In the first count, plaintiffs alleged that Otto, Sr.'s death in 1980 left Bertha, his surviving joint tenant, as the sole owner of their Colony stock. The stock then passed in May 1984 from Bertha's estate to Otto B. Plaintiffs claimed that, at the time when Zahler falsely represented herself as the owner of the stock and purportedly sold it to Huff, they both knew that Bertha was incompetent and that no one had legal authority to dispose of her property during her incompetence, much less to Zahler. Plaintiffs sought a judgment declaring Marie Ahrens as the rightful owner, damages for conversion of the stock, and an order directing Colony to adjust its records to reflect Marie Ahren's ownership of the stock.
The second count alleged that Otto, Sr., bequeathed his interest in the stock to Zahler, who had come to live with him the year after Bertha became incompetent, upon her promise to bequeath the same interest to Otto B. Plaintiffs claimed that because Otto, Sr., predeceased Bertha, his estate had no interest in the stock, or, in the alternative, that Zahler breached her contract with Otto, *87 Sr., to transfer such interest to Otto B. or to Otto B.'s heirs. Plaintiffs demanded an accounting of profits from Zahler and specific performance of Zahler's promise to transfer the stock to Otto B.'s heirs.
The motion judge ruled that plaintiffs' claims against Colony were barred by N.J.S.A. 2A:14-1, the six-year statute of limitations governing actions involving conversion of personal property; and after reconsideration, that plaintiffs' claims against Huff were also barred because the six-year period of limitations was not tolled during the period that Huff resided outside New Jersey. He entered summary judgment for all defendants.
We reverse because plaintiffs' action to seek return of the cooperative stock certificate and the lease to Bertha or her heirs was governed by N.J.S.A. 2A:14-7, the twenty-year statute of limitations for actions at law involving real estate:
Every action at law for real estate shall be commenced within 20 years next after the right or title thereto, or cause of such action shall have accrued.
Notwithstanding their "hybrid" or "unique" characteristics, cooperative housing interests are more properly characterized as realty. Presten v. Sailer, 225 N.J. Super. 178, 190-94, 542 A.2d 7 (App.Div. 1988) (sale of shares of cooperative apartment governed by statute of frauds, N.J.S.A. 25:1-5d, requiring contract concerning interest in land to be in writing); Plaza Road Coop., Inc. v. Finn, 201 N.J. Super. 174, 181, 492 A.2d 1072 (App.Div. 1985) (relationship between cooperative association and cooperative shareholder is not that of landlord and tenant for purposes of summary dispossess action). See also Harrison Park Owners, Inc. v. Dixon, 254 N.J. Super. 605, 612, 604 A.2d 165 (App.Div. 1992) ("Recent cases and statutory enactments tend to blur the distinction between cooperatives and condominiums.").
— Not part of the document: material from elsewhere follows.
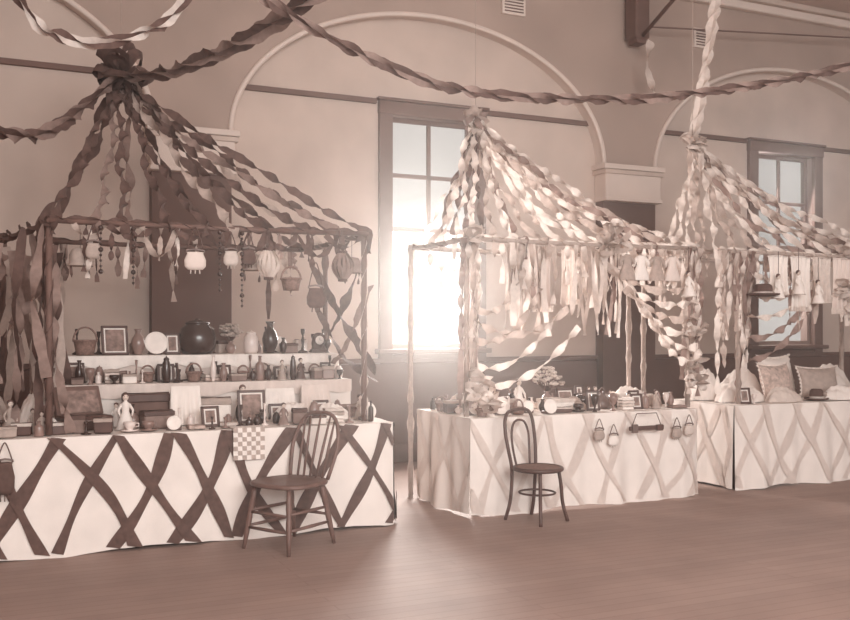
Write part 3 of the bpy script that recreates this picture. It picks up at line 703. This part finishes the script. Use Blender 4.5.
for x,y,z in ((6.38,6.34,1.70),(6.62,6.34,1.74),(5.34,6.30,1.70),(6.86,6.34,1.66)): 
    o=doll(.22,'cloth','wood'); o.tube([(0,0,.2),(0,0,.42)],.003,'rd',5); hang(o,'hanging_doll',x,y,z)
o=hat('rd',.14); o.tube([(0,0,.1),(0,0,.34)],.003,'rd',5); hang(o,'felt_hat',6.22,6.36,1.72)
b=MB(); b.box((0,0,0),(.34,.02,.035),'wood'); b.box((-.13,-.015,.0),(.05,.03,.07),'metal'); b.box((.12,-.015,.0),(.06,.03,.05),'wood'); b.tube([(-.15,0,.01),(-.1,0,.12),(.1,0,.12),(.15,0,.01)],.004,'rd',5); b.obj('toy_cart',(4.92,6.32,.62))
for x,z,k in ((4.46,.62,'rs'),(4.60,.57,'paper'),(5.24,.60,'rs'),(5.37,.62,'rl')): hang(handbag(k,.10,.08,.09),'workbag',x,6.33,z)

# ------------------------------------------------------------------ light / camera
W=bpy.data.worlds.new('hall_daylight'); bpy.context.scene.world=W; W.use_nodes=True
bg=W.node_tree.nodes['Background']; bg.inputs[0].default_value=(1,.965,.935,1); bg.inputs[1].default_value=1.3
def area(name,loc,tgt,size,sy,e,c=(1,.965,.93)):
    l=bpy.data.lights.new(name,'AREA'); l.shape='RECTANGLE'; l.size=size; l.size_y=sy; l.energy=e; l.color=c
    o=bpy.data.objects.new(name,l); bpy.context.collection.objects.link(o); o.location=loc
    o.rotation_euler=(Vector(tgt)-Vector(loc)).to_track_quat('-Z','Y').to_euler()
area('front_fill_light',(1.5,-3.5,3.6),(3,7,1.2),5,2.5,740)  # added fill lamp behind the camera, not a window of the hall
area('window_light',(4.43,9.75,1.95),(3.0,4,1.0),.9,1.4,400)
area('window_light_2',(9.55,9.75,2.6),(8.5,5,.8),.9,2.3,120)
vm=bpy.data.materials.new('glow_haze'); vm.use_nodes=True; nt=vm.node_tree; nt.nodes.remove(nt.nodes['Principled BSDF'])  # added scatter volume: makes the window glow and lifts the darks
vs_=nt.nodes.new('ShaderNodeVolumeScatter'); vs_.inputs['Color'].default_value=(1,.96,.93,1); vs_.inputs['Density'].default_value=.016; vs_.inputs['Anisotropy'].default_value=.8
nt.links.new(vs_.outputs[0],nt.nodes['Material Output'].inputs['Volume'])
M['haze']=vm
b=MB(); x0,x1,y0,y1,z0,z1=XL+.1,XR-.1,1.0,8.8,.02,4.7
b.add([(x,y,z) for z in (z0,z1) for x,y in ((x0,y0),(x1,y0),(x1,y1),(x0,y1))],[(3,2,1,0),(4,5,6,7),(0,1,5,4),(1,2,6,5),(2,3,7,6),(3,0,4,7)],'haze',False); b.obj('glow_haze')
cam=bpy.data.cameras.new('camera'); co=bpy.data.objects.new('camera',cam); bpy.context.collection.objects.link(co)
co.location=(0,0,1.44); co.rotation_euler=(pi/2,0,-math.atan2(.419,.908)); cam.sensor_width=36; cam.lens=36*950/850; cam.shift_y=18/850
bpy.context.scene.camera=co
bpy.context.scene.view_settings.view_transform='Standard'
We conclude that plaintiffs' claims seeking compensatory and punitive damages for conversion of the stock shares and for breach of the asserted third-party beneficiary contract to convey are also governed by the twenty-year statute of limitations. Although stock shares are generally considered as personal property *88 and claims alleging their conversion are generally covered by N.J.S.A. 2A:14-1, the six-year statute of limitations, plaintiffs' claims for damages are really actions at law relating to wrongful appropriation of land, also governed by N.J.S.A. 2A:14-7, the twenty-year statute.
The order granting summary judgment to defendant is reversed. The matter is remanded to the Law Division for further proceedings consistent with this opinion.
NOTES
[1] Improperly named in pleading as "McGee."